Buccaneers and Dolphins fans have something in common. They both hate the ongoing reports regarding the fact that
Tom Brady would have been Miami bound, but for the Brian Flores lawsuit.
We’ve posted several items on the topic. Starting with the news that the Dolphins were
planning a Tom Brady/Sean Payton package deal. We added more details this week, including the plan to
make Brady a minority owner before he would have unretired to play for the team.
Ben Volin of the
Boston Globe has reported on another interesting wrinkle in this saga. Via Volin, Brady would have gotten a “
position high in the Miami front office,” similar to the job Derek Jeter previously held with the Miami Marlins.
The Flores lawsuit, filed the same day Brady announced his retirement, stopped that from happening. All of it. No Payton. No Brady, at least not in 2022.
It would be interesting to know whether Flores timed his filing to blow up the Brady-Miami boondoggle. Many think that Flores decided to pull the pin on his civil complaint as a reaction to the accidental text he received from Patriots coach Bill Belichick congratulating the wrong Brian for landing the Giants’ head-coaching job. Maybe Flores sued when he did to stick it to Dolphins owner Stephen Ross, keeping him from getting the outcome he coveted. (The Patriots also benefited from this move, since it kept Brady out of the division. When he became a free agent in 2020, some with the Patriots were convinced he’d end up in Miami.)
Whatever the reasons or motivations, the Flores lawsuit kept Brady from becoming a part owner, and apparently a key executive, in Miami. The plan would have become more delicate after that. There’s confidence in some circles that the Saints would have cut a deal to trade Payton’s coaching rights to the Dolphins, and that the Bucs eventually would have cut a deal to trade Brady’s playing rights to Miami.
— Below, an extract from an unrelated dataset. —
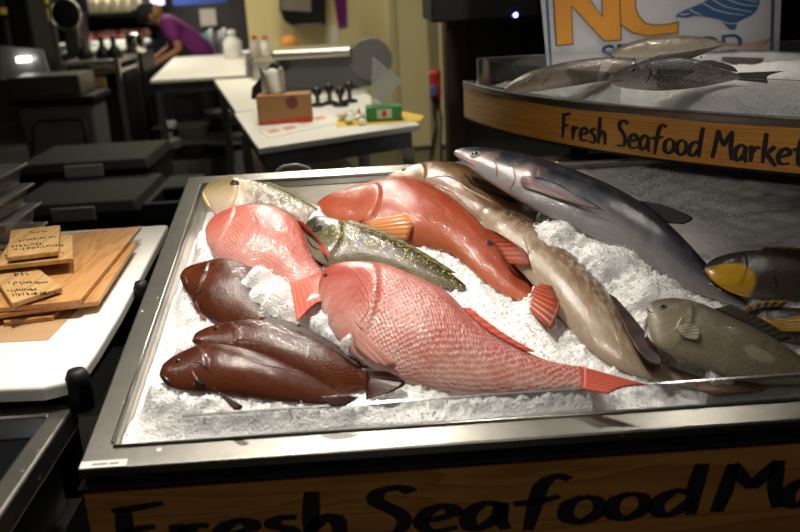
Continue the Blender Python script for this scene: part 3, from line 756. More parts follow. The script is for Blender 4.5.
fish('triggerfish', 'deep bodied pale grey triggerfish at the right end of the ice', None,
     [(646,305),(656,300),(676,298),(700,303),(728,315),(758,329),(786,346),(812,363),(835,374)],
     [(647,314),(649,334),(658,350),(680,362),(708,373),(736,382),(766,386),(800,385),(832,384)], m_trig, w0=.025, tilt=12, tk=.32, nose=.045, pivot=(708,373), K=52,
     eye=(663,307,4.4), eyec=plain('eye_slate', (.10,.11,.12), .12),
     fins=[('pectoral_fin', [(676,328),(679,334),(684,339)], [(693,325),(700,334),(697,342)], fin_mat('trigger_fin', (.50,.45,.32), (.36,.31,.20), 6), 'on', .003, 5),
           ('dorsal_fin', [(715,309),(745,323),(780,342)], [(730,305),(762,319),(792,338)], fin_mat('trigger_dorsal', (.06,.05,.03), (.03,.025,.02), 10), 'edge', .0, 9)],
     lines=[('gill_slit', [(682,317),(678,325),(674,331)], 1.2, plain('trigger_pale', (.6,.55,.45), .35)), ('gill_slit', [(684,318),(681,326),(678,332)], .9, M_SLIT), ('mouth', [(647,309),(651,312),(654,312)], .8, M_SLIT)],
     )

# ------------------------------------------------------------------ ice in the tray
ICEC = [(140,438,-.022),(300,428,-.020),(500,413,-.020),(750,396,-.022),(125,405,-.04),(150,340,-.045),(172,285,-.052),(190,252,-.06),(208,225,-.085),
 (300,195,-.115),(380,182,-.115),(340,200,-.11),(440,262,-.03),(480,300,-.022),(540,335,-.015),(430,245,-.03),(565,205,.0),(540,205,.0),(600,225,.01),(650,265,.01),(620,285,.0),(690,292,.005),(600,240,.0),
 (640,190,-.03),(700,225,-.03),(680,235,-.02),(760,240,-.04),(720,205,-.04),(660,388,-.02),(800,300,-.04),(690,366,-.02),
 (230,300,-.03),(285,300,-.012),(505,330,-.018),(170,310,-.042),(385,405,-.012)]
MOUNDS = [(256,268,.060,.050),(270,288,.035,.05),(234,262,.040,.032),(334,314,.055,.028),(350,334,.050,.020),(318,312,.04,.035),(556,224,.045,.075),(606,250,.042,.075),(652,284,.03,.06)]
ICEP = []
for px, py, w in ICEC:
    u, v, _ = uv_of(onw(px, py, w)); ICEP.append((u, v, w))
MNDP = []
for px, py, w, r in MOUNDS:
    u, v, _ = uv_of(onw(px, py, w)); MNDP.append((u, v, w, r))
KD = KDTree(len(FSAMP))
for i, q in enumerate(FSAMP): KD.insert((q[0], q[1], 0), i)
KD.balance()
def ice_w(u, v):
    sw = sv = 0
    for a, b, w in ICEP:
        q = 1/(((u-a)**2+(v-b)**2)**1.6+1e-5); sw += q; sv += q*w
    base = sv/sw
    near = KD.find_n((u, v, 0), 3)
    d = near[0][2]
    wl = min(FSAMP[n[1]][2] for n in near)
    wl += .010*noise.noise(V3((u*60,v*60,11)))+.006*noise.noise(V3((u*140,v*140,13)))
    eb = max(0, min(1, min(u-RIML, v-RIMF)/.05)); eb = eb*eb*(3-2*eb)
    g = math.exp(-(max(0, d-.012)/.045)**2)*eb
    if wl-.006 < base or all(FSAMP[n[1]][3] for n in near): base += (wl-.006-base)*g
    for a, b, w, r in MNDP:
        rr = r*(1+.28*noise.noise(V3((u*42,v*42,2)))+.16*noise.noise(V3((u*110,v*110,5))))
        g = math.exp(-(((u-a)**2+(v-b)**2)/(rr*rr)))
        if w > base: base += (w-base)*g
    return base
bm = bmesh.new(); NU, NV = 320, 190
u0, u1, v0, v1 = RIML+.001, TUW-RIML-.001, RIMF+.001, TVW-RIMB-.001
grid = []
HGT = {}
for i in range(NU+1):
    row = []
    for j in range(NV+1):
        u = u0+(u1-u0)*i/NU; v = v0+(v1-v0)*j/NV
        w = ice_w(u, v)
        n = noise.noise(V3((u*24,v*24,0)))*.006+noise.noise(V3((u*75,v*75,3)))*.0022+noise.noise(V3((u*170,v*170,7)))*.0012
        ed = min(u-u0, v-v0)
        if ed < .03: n *= .4
        HGT[i, j] = w+n
        row.append(bm.verts.new(tp(u, v, w+n)))
    grid.append(row)
for i in range(NU):
    for j in range(NV): bm.faces.new((grid[i][j], grid[i+1][j], grid[i+1][j+1], grid[i][j+1]))
for f in bm.faces: f.smooth = True
for k in range(30000):
    i, j = random.randrange(NU), random.randrange(NV)
    u = u0+(u1-u0)*(i+random.random())/NU; v = v0+(v1-v0)*(j+random.random())/NV
    if u > 1.5: continue
    u = max(u, u0+.004); v = max(v, v0+.004)
    chip(bm, tp(u, v, HGT[i,j]+random.uniform(-.0004,.0018)), random.uniform(.0012,.0033))
ic = finish('crushed_ice', bm, M_ICE, None, False, recalc=False)
tag(ic, 'bed of crushed white ice filling the steel display tray under the fish', 'ice', kind='stuff')

# ------------------------------------------------------------------ upper tier
TZ = 1.24
CX, CY, CR = 2.3227, 3.3910, 1.9822
def tarc(a, r=CR): return V3((CX+math.cos(a)*r, CY+math.sin(a)*r, 0))
A0 = math.atan2(3.095-CY, .363-CX)
if A0 < 0: A0 += 2*math.pi
A1 = math.atan2(-1, -.18)+2*math.pi
AL = [A0+(A1-A0)*i/48 for i in range(49)]
YB = 3.095; XE = tarc(A1).x
def tier_outline(r):
    P = [tarc(a, r) for a in AL]
    P = [p for p in P if p.y < YB+.001-(CR-r)]
    P += [V3((XE-.0, YB-(CR-r), 0)), ]
    x_ = CX-math.sqrt(max(0, r*r-(YB-(CR-r)-CY)**2)); P.insert(0, V3((x_, YB-(CR-r), 0)))
    return P
tier = thing('upper_shelf', 'curved upper ice shelf with a wooden lettered fascia, above the right of the tray', 'display shelf', (1.25, 2.6, 1.11))
MB().prism([(p.x,p.y) for p in tier_outline(CR-.014)], TZ-.104, TZ-.06).out('shelf_base', M_BLACK, tier)
def band(name, r0, r1, z0, z1, mat, bev=0):
    mb = MB(); n = len(AL)
    vv = [[mb.bm.verts.new(tarc(a, r)+V3((0,0,z))) for (r, z) in ((r0,z0),(r1,z0),(r1,z1),(r0,z1))] for a in AL]
    for i in range(n-1):
        for k in range(4): mb.bm.faces.new((vv[i][k], vv[i+1][k], vv[i+1][(k+1)%4], vv[i][(k+1)%4]))
    mb.bm.faces.new(vv[0][::-1]); mb.bm.faces.new(vv[-1])
    return mb.out(name, mat, tier, False, bev)
def tcoord_wood():
    t = NT('fascia_wood'); c = t.obj()
    m = t.mapping(c, (.35,.35,9)); d = t.noise(m, 4, 3, .5, .4)
    w = t.math('FRACT', t.math('MULTIPLY', d, 7)); g = t.noise(t.mapping(c, (2,2,60)), 12, 4, .6)
    col = t.ramp(w, [(0,(.66,.33,.055)),(.55,(.58,.26,.04)),(.85,(.46,.19,.028)),(1,(.66,.33,.055))])
    t.set(Base_Color=t.mix(t.math('MULTIPLY', g, .4), col, (.28,.12,.025)), Roughness=.35); return t.m
fascia = band('fascia', CR-.013, CR, TZ-.105, TZ, tcoord_wood())
band('fascia_lip', CR-.014, CR+.002, TZ-.112, TZ-.1052, M_DARKGREY)
band('steel_rim', CR-.036, CR+.003, TZ+.0005, TZ+.022, M_RIM, .003)
MB().box((.375,YB-.012,TZ-.105), (XE,YB,TZ+.02)).out('back_edge', M_BLACK, tier)
lt = MB()
def arc_at(px):
    lo, hi = A0, A1
    for _ in range(40):
        m = (lo+hi)/2
        if proj(tarc(m)+V3((0,0,TZ-.055)))[0] < px: lo = m
        else: hi = m
    return lo
for wtxt, q0, q1 in (('Fresh', 562, 608), ('Seafood', 617, 704), ('Market', 712, 808)):
    a0, a1 = arc_at(q0), arc_at(q1); W = (a1-a0)*CR
    def f(x, h, a0=a0):
        a = a0+x/CR; nn = V3((math.cos(a), math.sin(a), 0)); return tarc(a)+V3((0,0,TZ-.088+h)), nn
    lt = MB(); word(lt, wtxt, f, .069, W, .135); lt.out('lettering', M_INK, fascia)
for (x, y) in ((.75,2.97), (1.6,2.97)):
    z0 = .0
    MB().box((x-.03,y-.03,0), (x+.03,y+.03,TZ-.1045)).out('support_post', M_BLACK, tier, False, .004)
# acrylic guard around the tier
g2 = thing('acrylic_guard', 'clear acrylic guard around the rim of the upper curved shelf', 'acrylic guard', (.9,2.5,TZ+.022))
GR = CR-.022
def gband(name, r0, r1, z0, z1, mat):
    mb = MB(); al = [a for a in AL if tarc(a, GR).y < YB-.05]
    vv = [[mb.bm.verts.new(tarc(a, r)+V3((0,0,z))) for (r, z) in ((r0,z0),(r1,z0),(r1,z1),(r0,z1))] for a in al]
    for i in range(len(vv)-1):
        for k in range(4): mb.bm.faces.new((vv[i][k], vv[i+1][k], vv[i+1][(k+1)%4], vv[i][(k+1)%4]))
    mb.bm.faces.new(vv[0][::-1]); mb.bm.faces.new(vv[-1]); 
    return mb.out(name, mat, g2, False), tarc(al[0], GR)
gz0, gz1 = TZ+.0225, TZ+.105
_, gcorner = gband('front_pane', GR-.004, GR, gz0, gz1, M_ACRYL)
gband('front_edge', GR-.004, GR, gz1+.0003, gz1+.0018, M_ACEDGE)
MB().box((gcorner.x+.004,gcorner.y,gz0), (XE-.1,gcorner.y+.004,gz1)).out('back_pane', M_ACRYL, g2)
MB().box((gcorner.x+.004,gcorner.y,gz1+.0003), (XE-.1,gcorner.y+.004,gz1+.0018)).out('back_edge', M_ACEDGE, g2)
MB().box((gcorner.x-.002,gcorner.y-.004,gz0), (gcorner.x+.002,gcorner.y+.006,gz1)).out('corner_edge', M_ACEDGE, g2)
# ice on the tier
bm = bmesh.new(); rng = 70; GX = 150
def tier_h(x, y):
    d = CR-math.hypot(x-CX, y-CY)
    if d < .029 or y > gcorner.y-.02: return None
    e = min(1, (d-.029)/.15)
    b = min(1, (gcorner.y-.02-y)/.25)
    return TZ+.006+.066*math.sin(e*math.pi/2)*(.35+.65*b)
vs = {}
NX, NY = 150, 150
for i in range(NX+1):
    for j in range(NY+1):
        x = .38+(XE-.12-.38)*i/NX; y = 1.46+(YB-1.46)*j/NY; h = tier_h(x, y)
        if h is None: continue
        n = noise.noise(V3((x*26,y*26,0)))*.006+noise.noise(V3((x*80,y*80,3)))*.002
        vs[i,j] = bm.verts.new((x, y, h+n))
for i in range(NX):
    for j in range(NY):
        k = [(i,j),(i+1,j),(i+1,j+1),(i,j+1)]
        if all(q in vs for q in k): bm.faces.new([vs[q] for q in k])
pts = [v.co.copy() for v in vs.values()]
for k in range(9000):
    p = random.choice(pts); chip(bm, p+V3((random.uniform(-.005,.005), random.uniform(-.005,.005), random.uniform(-.0008,.0015))), random.uniform(.0012,.003))
o = finish('crushed_ice', bm, M_ICE, None, False, recalc=False)
tag(o, 'crushed ice heaped on the curved upper shelf under silver fish', 'ice', kind='stuff')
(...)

Regardless, nothing was stopping Brady going to Miami as a minority owner and/or executive. Except the landmark lawsuit filed by Brian Flores.
Look at it this way. If Brady was simply going to Miami to be an executive, why did the Flores lawsuit keep it from happening? Because that wasn’t the ending point, only the beginning, for Brady’s broader business dealings in Miami.